Dubai: Axiom's has been a homegrown success story driven in equal parts by strategy and innovation.

By continuing to invest in its retail, distribution and communications streams, the company has been able to withstand the downturn and emerge out of it with renewed momentum.

The partnership with du in the UAE and other leading operators across the GCC has created an extensive network coverage — to borrow a favoured phrase from the telecom industry — for Axiom.

In an interview with Gulf News, Faisal Abdul Aziz Al Bannai, CEO of Axiom, talks at some length on what strategies are being put in place to get on to the next level of substantial growth possibilities.

Gulf News: As the regional markets emerge from the downturn, where does Axiom stand in the region?

Faisal Abdul Aziz Al Bannai: Today we are the largest specialised retailer and distributor in the Mena (Middle East and North Africa) region in terms of size and reach. We cover 95 per cent of every independent shop in the UAE, and in Saudi Arabia, cover 40 per cent of the weighted distribution.

We have 600 plus stores in the GCC and cover approximately 2,700 independent retailers, plus 300 shops in India. In terms of outlets, the UAE is the largest followed by Saudi Arabia.

What kind of strategies were put in place to take Axiom to where it is today?

When we started in 1997, most of the company's operations were in trading and wholesale. I think the key turning point was in 2001 when we opened our retail channel.

To be a key player in this game we really needed to get close to the customer. Between 2001 and 2005 our turnover went from around Dh84 to Dh100 million to something close to Dh3 billion. We went through a massive growth spurt.

At that time most of mobile distributors were single brand. We made the strategic decision to become multi-brand and expand retail.

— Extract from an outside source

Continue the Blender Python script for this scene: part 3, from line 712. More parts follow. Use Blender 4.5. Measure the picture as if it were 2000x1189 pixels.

This was the key characteristic between 2001 and 2005.

At the end of 2005, Tecom bought a 40 per cent stake and we realised that we needed to move to the next stage of our operation. In the next two to three years we upgraded the management team, our control systems and policies.

We work in a very fast-paced industry and investing in our back-end infrastructure was critical. We saw ourselves large in size, but wanted to diversify further.

During 2006 to 2008, we launched something called micro-distribution. We cut all the layers in our distribution system and went directly to small shops. It improved our margins and control.

The closer you are to a shop, the more you manage the supply chain. It worked well during the downturn because it helped some of these independent retailers who couldn't hold much inventory survive the crisis.

What are your expansion plans?

Across Qatar, Kuwait and Bahrain, we aim to open 20 more stores over the next 24 months. We have a lot of focus on driving more share in Saudi Arabia where we are the leading player in terms of size.

Apart from that, we're looking for more growth with operators. We are a key partner with du and do a lot of their activation. Du is currently seeing phenomenal growth and — we hope — we're contributing to that growth.

India for us is a very strategic location. It is still a very immature market in terms of retailers. We are partners with the Future Group, who through Pantaloon, have the largest retail network in India.